Ten minutes later, the line had moved very little and I was starting to get worried.  I looked for a way out of the line, but could see none.  There were cars in front of me and trucks behind me and on either side of me, curbs, which would normally not be hard to get over, but they were covered in snowbanks between five and six feet high.  There was no way I could get out of there.  When twenty minutes had passed and I was still not even at the front, I had to rethink my original plan.  It seemed obvious that there was no way I would be able to pick Gracelyn up on time.  Mackenzie has taken a cell phone with him that day, as he was writing finals and finishing early, so I texted him that I would be late and knew that he had a safe place to wait for me.  Then I called my husband, who works not too far from the building that the art class was in and asked if he could please pick her up.  After explaining my situation, he gladly fetched her and later dropped her off at my next stop.  In the end, my van got washed, Mackenzie got picked up, as did Gracelyn.  It all worked out.

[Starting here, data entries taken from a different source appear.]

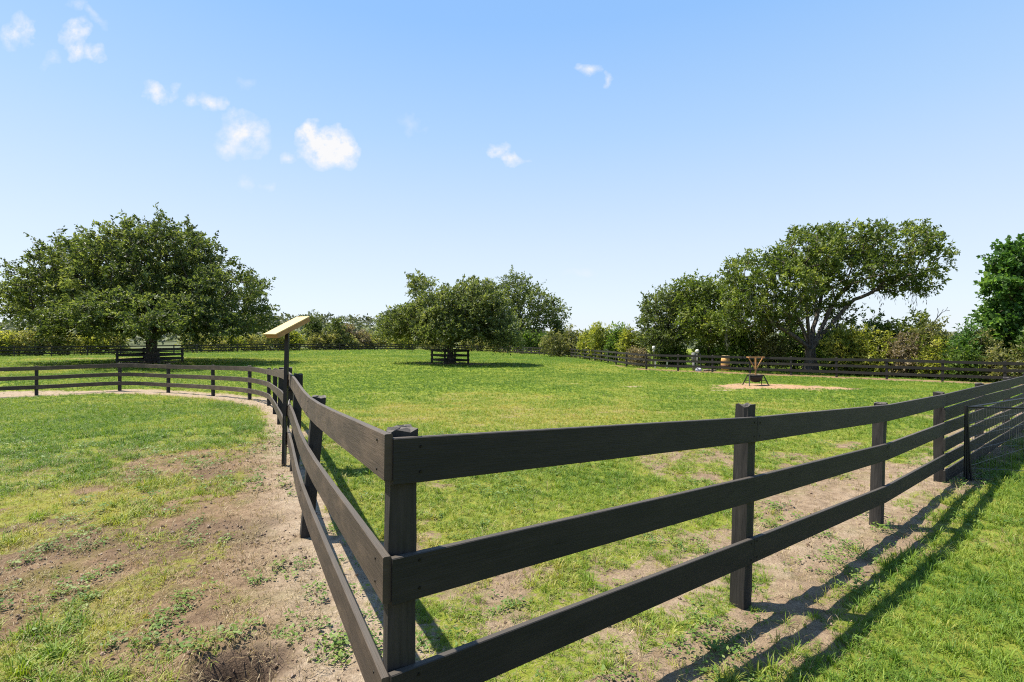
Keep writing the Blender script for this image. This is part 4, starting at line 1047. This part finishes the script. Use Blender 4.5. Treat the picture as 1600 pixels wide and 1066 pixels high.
def weed_mesh(name, nl, spread, size, seed, mat):
    r = random.Random(seed); V, faces = [], []
    for _ in range(nl):
        a = r.uniform(0, 6.283); rr = spread * math.sqrt(r.random()); c = Vector((rr * math.cos(a), rr * math.sin(a), r.uniform(.008, .045)))
        n = Vector((r.gauss(0, .35), r.gauss(0, .35), 1)).normalized(); u = n.orthogonal().normalized(); v = n.cross(u); s = size * r.uniform(.6, 1.3); rot = r.uniform(0, 6.28); i0 = len(V)
        for k in range(6):
            t = rot + k * math.pi / 3; e = 1.5 if k in (0, 3) else .8; V.append(tuple(c + (u * math.cos(t) + v * math.sin(t)) * s * e * .5))
        faces.append(tuple(range(i0, i0 + 6)))
    me = bpy.data.meshes.new(name); me.from_pydata(V, [], faces); me.materials.append(mat); return me

def scatter(name, label, cat, sources, pts, rot, scl, idx_, tone):
    src = bpy.data.collections.new(name + '_kinds')
    for i, me in enumerate(sources): o = bpy.data.objects.new('%s_%02d' % (name, i), me); src.objects.link(o)
    me = bpy.data.meshes.new(name); me.vertices.add(len(pts)); me.vertices.foreach_set('co', np.asarray(pts, np.float32).ravel())
    a = me.attributes.new('rot', 'FLOAT_VECTOR', 'POINT'); a.data.foreach_set('vector', np.asarray(rot, np.float32).ravel())
    fattr(me, 'scl', scl); fattr(me, 'tone', tone)
    a = me.attributes.new('kindex', 'INT', 'POINT'); a.data.foreach_set('value', np.asarray(idx_, np.int32))
    o = link_mesh(name, me); tag(o, label, cat, kind='stuff')
    g = bpy.data.node_groups.new(name + '_scatter', 'GeometryNodeTree')
    g.interface.new_socket('Geometry', in_out='INPUT', socket_type='NodeSocketGeometry'); g.interface.new_socket('Geometry', in_out='OUTPUT', socket_type='NodeSocketGeometry')
    N = g.nodes; Lk = g.links.new
    gi, go = N.new('NodeGroupInput'), N.new('NodeGroupOutput'); ip = N.new('GeometryNodeInstanceOnPoints')
    ci = N.new('GeometryNodeCollectionInfo'); ci.inputs['Collection'].default_value = src; ci.inputs['Separate Children'].default_value = True; ci.inputs['Reset Children'].default_value = True
    def na(nm, ty): n = N.new('GeometryNodeInputNamedAttribute'); n.data_type = ty; n.inputs['Name'].default_value = nm; return n.outputs[0]
    er = N.new('FunctionNodeEulerToRotation'); Lk(na('rot', 'FLOAT_VECTOR'), er.inputs[0])
    Lk(gi.outputs[0], ip.inputs['Points']); Lk(ci.outputs[0], ip.inputs['Instance']); ip.inputs['Pick Instance'].default_value = True
    Lk(na('kindex', 'INT'), ip.inputs['Instance Index']); Lk(er.outputs[0], ip.inputs['Rotation']); Lk(na('scl', 'FLOAT'), ip.inputs['Scale']); Lk(ip.outputs[0], go.inputs[0])
    md = o.modifiers.new('scatter', 'NODES'); md.node_group = g
    return o

def candidates(bands, r):
    X, Y, K = [], [], []
    for y0, y1, dens, sc in bands:
        hw = 1.22 * y1 + 3.2; n = int(2 * hw * (y1 - y0) * dens)          # a little wider than the view, so that a step aside still finds turf
        y = y0 + r.random(n) * (y1 - y0); x = (r.random(n) * 2 - 1) * hw
        ok = np.abs(x) < 1.22 * y + 3.2; x, y = x[ok], y[ok]; n = len(x)
        X.append(x); Y.append(y); K.append(np.full(n, sc))
    return np.concatenate(X), np.concatenate(Y), np.concatenate(K)

def grass():
    r = np.random.default_rng(123)
    # turf
    x, y, k = candidates([(.2, 4, 700, 1.0), (4, 8, 420, 1.1), (8, 16, 210, 1.35), (16, 32, 95, 1.8), (32, 64, 26, 2.8), (64, 104, 9, 4.0)], r)
    cov, snd, drk, dry, red, left, right = masks(x, y)
    fine = fbm(x, y, .22, 3, 51); cl_ = fbm(x, y, .5, 3, 58)
    pr = np.maximum(sstep(.25, .85, cov + .65 * (fine - .5) + .3 * (cl_ - .5)), np.where((left | right) & (y < 9), .20 * (cov > .02) * (snd < .9), .03))
    keep = r.random(len(x)) < pr
    x, y, k, cov, dry, left, right, fine = (a[keep] for a in (x, y, k, cov, dry, left, right, fine))
    z = ground_z(x, y); n = len(x)
    big = fbm(x, y, .7, 3, 71)
    ht = np.where(right, .82, np.where(left, .85, .75)) * (.65 + .7 * big)
    ht = np.where((left) & (y > 9), .9, ht)
    scl = k * ht * (.75 + .5 * r.random(n)); scl = np.where(k > 1.5, np.minimum(scl, k * .75), scl)
    tone = (.34 + .85 * (dry - .3) + .7 * (fbm(x, y, .9, 3, 83) - .5) + .35 * (.6 - cov) - .10 * right + r.normal(size=n) * .11).clip(0, 1)
    clump = fbm(x, y, .30, 3, 151); yard = left & (y < 10)
    tone = np.where(yard, np.where(clump > .52, tone - .32, tone + .04), tone).clip(0, 1); scl *= np.where(yard, np.where(clump > .52, 1.2, .62), 1)
    scl *= np.where(cov < .35, .8, 1)
    rot = np.stack([r.normal(size=n) * .12, r.normal(size=n) * .12, r.random(n) * 6.283], 1)
    src = [tuft_mesh('grass_tuft', 15, .034, .035, .075, .0044, 1.05, s, M_BLADE) for s in range(5)] + [tuft_mesh('grass_tuft', 11, .022, .06, .115, .0048, .75, 20 + s, M_BLADE, 3) for s in range(3)]
    kind = r.integers(0, 5, n); lng = r.random(n) < np.where(right, .26, .12); kind[lng] = r.integers(5, 8, lng.sum())
    scatter('grass', 'mown green grass growing over the paddock, yard and lawn', 'grass', src, np.stack([x, y, z], 1), rot, scl, kind, tone)
    # straw: dead blades over the bare soil and thin turf
    x, y, k = candidates([(.9, 4, 620, .9), (4, 9, 260, 1.15), (9, 18, 50, 1.7)], r)
    cov, snd, drk, dry, red, left, right = masks(x, y)
    pr = (.85 * left + .40 * right * (cov < .8) + .30 * (~left & ~right)) * (1 - .5 * snd) * np.where(cov > .85, .4, 1) * (.25 + .75 * sstep(.3, .6, fbm(x, y, .45, 3, 91)))
    keep = r.random(len(x)) < pr; x, y, k = x[keep], y[keep], k[keep]; n = len(x)
    src = [tuft_mesh('straw_tuft', 7, .05, .03, .085, .0026, 1.45, 40 + s, M_STRAW) for s in range(4)]
    scatter('dry_straw', 'dry tan grass blades lying on the bare soil', 'straw', src, np.stack([x, y, ground_z(x, y)], 1), np.stack([r.normal(size=n) * .1, r.normal(size=n) * .1, r.random(n) * 6.28], 1), k * (.7 + .6 * r.random(n)), r.integers(0, 4, n), (r.random(n) * .9))
    # low weeds
    x, y, k = candidates([(.9, 4.5, 300, .8), (4.5, 9, 90, 1.1)], r)
    cov, snd, drk, dry, red, left, right = masks(x, y)
    wn_ = fbm(x, y, .38, 3, 131); pr = sstep(.50, .68, wn_) * np.where(left, .7, np.where(right, .75 * (cov < .9), .5))
    hole = np.hypot((x - HOLE[0]) / 1.25, y - HOLE[1]); pr = pr * (hole > .22) + .8 * (np.abs(hole - .32) < .08) * (y > HOLE[1])
    keep = r.random(len(x)) < pr; x, y, k = x[keep], y[keep], k[keep]; n = len(x)
    src = [weed_mesh('weed_tuft', 14, .045, .017, 60 + s, M_WEED) for s in range(4)]
    scatter('weeds', 'low broad-leaved weeds scattered over the thin turf by the fences', 'weed', src, np.stack([x, y, ground_z(x, y)], 1), np.stack([np.zeros(n), np.zeros(n), r.random(n) * 6.28], 1), k * (.7 + .7 * r.random(n)), r.integers(0, 4, n), (.2 + .6 * r.random(n)))

def crumbs():
    r = np.random.default_rng(9)
    x, y, k = candidates([(.9, 4, 500, 1.0), (4, 8, 160, 1.5)], r)
    cov, snd, drk, dry, red, left, right = masks(x, y); hole = np.hypot((x - HOLE[0]) / 1.25, y - HOLE[1])
    pr = (1 - sstep(.3, .75, cov)) * np.where(left, .9, .35) * sstep(.42, .62, fbm(x, y, .5, 3, 171)) + .9 * (hole < .3)
    keep = r.random(len(x)) < pr; x, y, k = x[keep], y[keep], k[keep]; n = len(x); src = []
    for sd_ in range(4):
        bm = bmesh.new(); bmesh.ops.create_icosphere(bm, subdivisions=1, radius=.011); q = random.Random(sd_)
        for v in bm.verts: v.co *= q.uniform(.6, 1.25); v.co.z *= .7
        me = bpy.data.meshes.new('soil_crumb'); bm.to_mesh(me); bm.free(); me.materials.append(M_CRUMB); src.append(me)
    scatter('soil_crumbs', 'small crumbs of brown soil lying on the bare ground', 'soil', src, np.stack([x, y, ground_z(x, y) + .002], 1), r.random((n, 3)) * 6.28, k * (.35 + 1.1 * r.random(n) ** 3), r.integers(0, 4, n), r.random(n))

gz_grid = gzz.reshape(ny, nx)
def ground_z(x, y):
    i = np.clip(np.searchsorted(gx, x) - 1, 0, nx - 2); j = np.clip(np.searchsorted(gy, y) - 1, 0, ny - 2)
    fx_ = (x - gx[i]) / (gx[i + 1] - gx[i]); fy_ = (y - gy[j]) / (gy[j + 1] - gy[j])
    return (gz_grid[j, i] * (1 - fx_) + gz_grid[j, i + 1] * fx_) * (1 - fy_) + (gz_grid[j + 1, i] * (1 - fx_) + gz_grid[j + 1, i + 1] * fx_) * fy_
grass(); crumbs()
bpy.context.view_layer.update()
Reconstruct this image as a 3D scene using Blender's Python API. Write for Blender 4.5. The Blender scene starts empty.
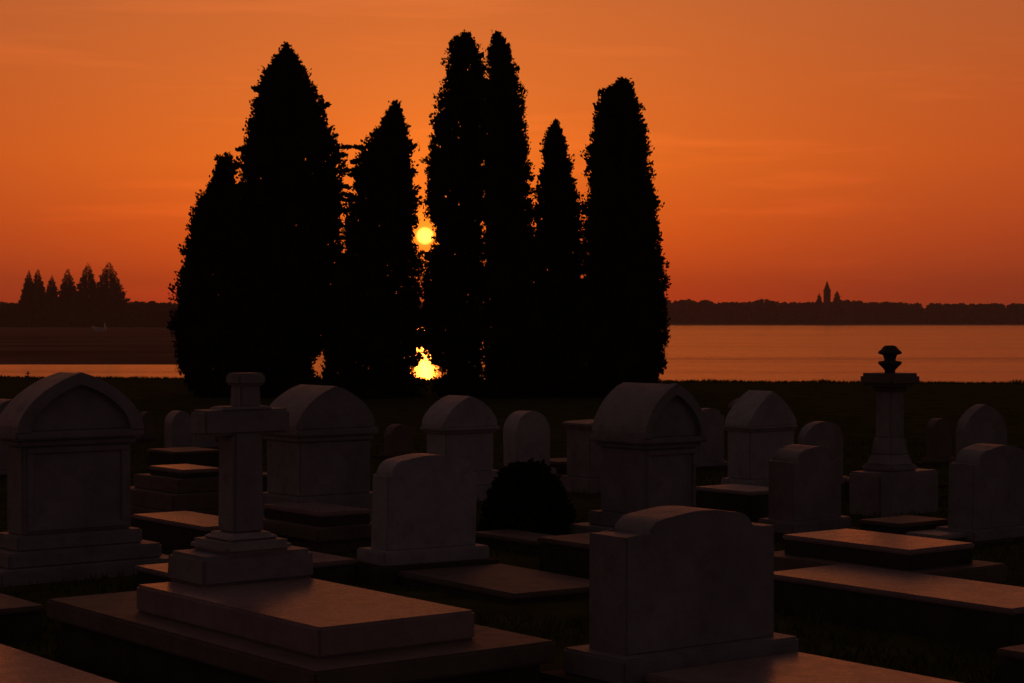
import bpy, bmesh, math, random
from mathutils import Vector, Matrix, noise
random.seed(7)
S = bpy.context.scene
C = S.collection
R = math.radians
# ------------------------------------------------------------------ camera
F = 1934.0; CX = 512.0; CY = 341.5; H = 1.75
PITCH = math.atan((CY - 321) / F)
cam = bpy.data.objects.new('camera', bpy.data.cameras.new('camera'))
C.objects.link(cam); S.camera = cam
cam.data.sensor_width = 36; cam.data.lens = 36 * F / 1024
cam.location = (0, 0, H); cam.rotation_euler = (R(90) - PITCH, 0, 0)
cam.data.clip_start = 0.1; cam.data.clip_end = 9000

def ray(px, py):
    a = (px - CX) / F; b = -(py - CY) / F
    return Vector((a, math.cos(PITCH) + b * math.sin(PITCH), -math.sin(PITCH) + b * math.cos(PITCH)))
def P(px, py, z=0.0):                       # the point at height z seen at a pixel
    d = ray(px, py); t = (z - H) / d.z
    return Vector((d.x * t, d.y * t, z))
def AT(px, py, Y):                          # the point at distance Y seen at a pixel
    d = ray(px, py); t = Y / d.y
    return Vector((d.x * t, Y, H + d.z * t))
def ZP(pt, py):                             # height over plan point pt seen at pixel row py
    d = ray(CX, py); return H + d.z / d.y * pt.y
TH = R(37.6)
V = Vector((math.cos(TH), math.sin(TH), 0)); U = Vector((-math.sin(TH), math.cos(TH), 0))
def along(pt, dirv, px):
    a = (px - CX) / F
    return (a * pt.y - pt.x) / (dirv.x - a * dirv.y)

# ------------------------------------------------------------------ tagging
def tag(o, label=None, cat=None, group=None, kind=None):
    if label: o['label'] = label
    if cat: o['category'] = cat
    if group: o['group'] = group
    if kind: o['kind'] = kind
    return o
def mesh_obj(name, bm, m, parent=None, smooth=False):
    bmesh.ops.recalc_face_normals(bm, faces=bm.faces)
    me = bpy.data.meshes.new(name); bm.to_mesh(me); bm.free()
    if smooth:
        for p in me.polygons: p.use_smooth = True
    o = bpy.data.objects.new(name, me); C.objects.link(o)
    me.materials.append(m)
    if parent: o.parent = parent
    return o
def raw_obj(name, vs, fs, m, parent=None, smooth=False):
    me = bpy.data.meshes.new(name); me.from_pydata(vs, [], fs); me.update()
    if smooth:
        for p in me.polygons: p.use_smooth = True
    o = bpy.data.objects.new(name, me); C.objects.link(o)
    me.materials.append(m)
    if parent: o.parent = parent
    return o

# ------------------------------------------------------------------ materials
def lin(c): return tuple((x / 255 / 12.92 if x / 255 <= .04045 else ((x / 255 + .055) / 1.055) ** 2.4) for x in c) + (1,)
def nodes(name):
    m = bpy.data.materials.new(name); m.use_nodes = True
    nt = m.node_tree; b = nt.nodes['Principled BSDF']
    return m, nt, b
def ramp(nt, stops, interp='LINEAR'):
    r = nt.nodes.new('ShaderNodeValToRGB'); cr = r.color_ramp; cr.interpolation = interp
    while len(cr.elements) > 1: cr.elements.remove(cr.elements[-1])
    cr.elements[0].position = stops[0][0]; cr.elements[0].color = stops[0][1]
    for p, c in stops[1:]:
        e = cr.elements.new(p); e.color = c
    return r
def stone(name, c1, c2, rough=.42, spec=.5, bump=.35, seed=0):
    m, nt, b = nodes(name); N = nt.nodes; L = nt.links
    tc = N.new('ShaderNodeTexCoord'); mp = N.new('ShaderNodeMapping'); mp.inputs['Location'].default_value = (seed, seed * 2.1, 0)
    L.new(tc.outputs['Object'], mp.inputs['Vector'])
    n1 = N.new('ShaderNodeTexNoise'); n1.inputs['Scale'].default_value = 3.2; n1.inputs['Detail'].default_value = 9; n1.inputs['Roughness'].default_value = .65
    n2 = N.new('ShaderNodeTexNoise'); n2.inputs['Scale'].default_value = 38; n2.inputs['Detail'].default_value = 6
    n3 = N.new('ShaderNodeTexNoise'); n3.inputs['Scale'].default_value = 9; n3.inputs['Detail'].default_value = 7; n3.inputs['Roughness'].default_value = .7
    for n in (n1, n2, n3): L.new(mp.outputs[0], n.inputs['Vector'])
    r1 = ramp(nt, [(.3, c1), (.7, c2)]); L.new(n1.outputs[0], r1.inputs[0])
    r3 = ramp(nt, [(.50, (1, 1, 1, 1)), (.70, (.72, .69, .64, 1))]); L.new(n3.outputs[0], r3.inputs[0])   # dark lichen stains
    mx = N.new('ShaderNodeMix'); mx.data_type = 'RGBA'; mx.blend_type = 'MULTIPLY'; mx.inputs[0].default_value = 1
    L.new(r1.outputs[0], mx.inputs[6]); L.new(r3.outputs[0], mx.inputs[7])
    L.new(mx.outputs[2], b.inputs['Base Color'])
    rr = N.new('ShaderNodeMapRange'); rr.inputs[3].default_value = rough - .1; rr.inputs[4].default_value = rough + .2
    L.new(n3.outputs[0], rr.inputs[0]); L.new(rr.outputs[0], b.inputs['Roughness'])
    b.inputs['Specular IOR Level'].default_value = spec
    ad = N.new('ShaderNodeMath'); ad.operation = 'MULTIPLY_ADD'; ad.inputs[1].default_value = .35
    L.new(n2.outputs[0], ad.inputs[0]); L.new(n3.outputs[0], ad.inputs[2])
    bp = N.new('ShaderNodeBump'); bp.inputs['Strength'].default_value = bump; bp.inputs['Distance'].default_value = .02
    L.new(ad.outputs[0], bp.inputs['Height']); L.new(bp.outputs[0], b.inputs['Normal'])
    return m
ST = [stone('pale_limestone', (.30, .25, .23, 1), (.42, .37, .35, 1), seed=1),
      stone('grey_limestone', (.22, .19, .18, 1), (.34, .30, .29, 1), seed=5),
      stone('worn_marble', (.33, .29, .28, 1), (.46, .42, .42, 1), .38, seed=9)]
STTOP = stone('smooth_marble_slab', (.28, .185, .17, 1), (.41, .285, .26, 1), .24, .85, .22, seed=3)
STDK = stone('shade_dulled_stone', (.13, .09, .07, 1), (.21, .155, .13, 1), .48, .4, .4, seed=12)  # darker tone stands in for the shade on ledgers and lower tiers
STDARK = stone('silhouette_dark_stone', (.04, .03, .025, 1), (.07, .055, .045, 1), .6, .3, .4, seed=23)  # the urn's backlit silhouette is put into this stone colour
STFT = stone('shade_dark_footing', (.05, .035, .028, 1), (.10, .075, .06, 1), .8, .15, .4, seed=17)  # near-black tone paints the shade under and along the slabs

def simple(name, stops, scale, rough=.9, spec=.2, bump=0, coord='Object', stretch=(1, 1, 1), rstops=None):
    m, nt, b = nodes(name); N = nt.nodes; L = nt.links
    tc = N.new('ShaderNodeTexCoord'); mp = N.new('ShaderNodeMapping'); mp.inputs['Scale'].default_value = stretch
    L.new(tc.outputs[coord], mp.inputs[0])
    n = N.new('ShaderNodeTexNoise'); n.inputs['Scale'].default_value = scale; n.inputs['Detail'].default_value = 8
    L.new(mp.outputs[0], n.inputs['Vector'])
    r = ramp(nt, stops); L.new(n.outputs[0], r.inputs[0]); L.new(r.outputs[0], b.inputs['Base Color'])
    b.inputs['Roughness'].default_value = rough; b.inputs['Specular IOR Level'].default_value = spec
    if rstops:
        q = ramp(nt, rstops); L.new(n.outputs[0], q.inputs[0]); L.new(q.outputs[0], b.inputs['Roughness'])
    if bump:
        bp = N.new('ShaderNodeBump'); bp.inputs['Strength'].default_value = bump; bp.inputs['Distance'].default_value = .05
        L.new(n.outputs[0], bp.inputs['Height']); L.new(bp.outputs[0], b.inputs['Normal'])
    return m
M_GROUND = simple('grassy_soil', [(.35, (.055, .048, .010, 1)), (.65, (.095, .088, .020, 1))], 2.2, 1, 0, .25)
M_GRASS = simple('grass_blades', [(.3, (.075, .085, .015, 1)), (.7, (.12, .12, .03, 1))], .8, .9, 0)
M_LEAF = simple('cypress_foliage', [(.3, (.020, .028, .012, 1)), (.7, (.045, .055, .022, 1))], 1.3, .9, 0)
M_BARK = simple('bark', [(.3, (.05, .035, .025, 1)), (.7, (.10, .075, .055, 1))], 9, .95, .1, .5, stretch=(1, 1, .2))
M_WOOD = simple('far_foliage', [(.3, (.030, .022, .012, 1)), (.7, (.050, .038, .020, 1))], .06, 1, 0)
M_FIELD = simple('tidal_field', [(.35, (.20, .085, .045, 1)), (.65, (.36, .18, .11, 1))], .03, .9, 0, .1, stretch=(1, 1.4, 1),
                 rstops=[(.45, (.85, .85, .85, 1)), (.62, (.45, .45, .45, 1))])
M_TIMBER = simple('weathered_timber', [(.3, (.09, .06, .04, 1)), (.7, (.16, .12, .09, 1))], 12, .9, .1)
M_BRICK = simple('church_masonry', [(.3, (.10, .075, .055, 1)), (.7, (.15, .11, .085, 1))], .4, .95, 0)
M_TILE = simple('church_roof_tiles', [(.3, (.08, .04, .03, 1)), (.7, (.12, .06, .04, 1))], .6, .95, 0)
M_HULL = simple('white_paint', [(.3, (.70, .68, .64, 1)), (.7, (.80, .78, .74, 1))], 2, .5, .4)
M_SAIL = M_HULL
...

But as I sat there in that lineup, completely stuck, in a situation that was not in my control, I got to thinking about the ways that this paralleled life at times.  There are times in our lives when we are in a situation where we are essentially stuck.  Sometimes, this situation is one that a choice that we made got us into, just as my decision to enter the car wash in the first place had put me in that position.  Other times, we are stuck due to circumstances that we did not initiate.  Whatever the case is, being held hostage against your will is not an enviable spot to be in.

There are of course times in life when we may feel stuck, but by making choices and changes, we can determine our own fate and get out of the situation we are in.  What I was thinking about are the times when no choice we make or change we initiate will get us out of what we find ourselves in.

For some, it may be a chronic illness that they find themselves having to cope with or the fallout of the choices of a family member of close friend that create the unenviable circumstance.  The aging of parents, the death of a loved one, unemployment, or even being a student are circumstances that can make people feel “stuck”.

In Dr. Seuss’ book “Oh, The Places You’ll Go”, he talks about this as being the “waiting place”.   He calls it “a most useless place”.  About this, Dr. Seuss and I will have to disagree.  I think that in the waiting place, a lot can be learnt, character can strengthen, and relationships can transform.

One of the times in my life when I felt stuck was during our last adoption when we were waiting for years.  In that case, we had made the initial choice (choosing to adopt) that had put us there, but everything after that was beyond our control.  We were stuck in waiting mode for nearly three years and our lives were in limbo, unable to move forward until that piece of our family was complete.  More recently, when Gracelyn was very ill for eight months, we were again stuck.  All of our choices were coloured by the not knowing from day to day what would happen.  We were unable to plan even one day ahead and were stranded in a life that we could not escape from.  Both of those were scary times and the feeling of not having any control was awful.

For me, my faith got me through those times and others in my life when I have been in the waiting place, when I cannot turn left or right and have snow banks on either side of me.  When there is a giant SUV in front of me and a truck near my bumper behind and I am just stuck, it has been knowing that God is in control even when I am not that has made it possible for me to try to find the blessings even in the waiting place.  One song that I found comforting during our adoption wait is called “While I’m Waiting” by John Waller.

The only thing we have control over when we are in those places in life when we are stuck in a circumstance we would not choose and cannot get away from, is our attitude.  Waiting can teach us about patience.  It can uncover an inner strength that we did not know we possessed.  It can build in us persistence and it can reveal the relationships that are true.  Waiting can be a gift in itself.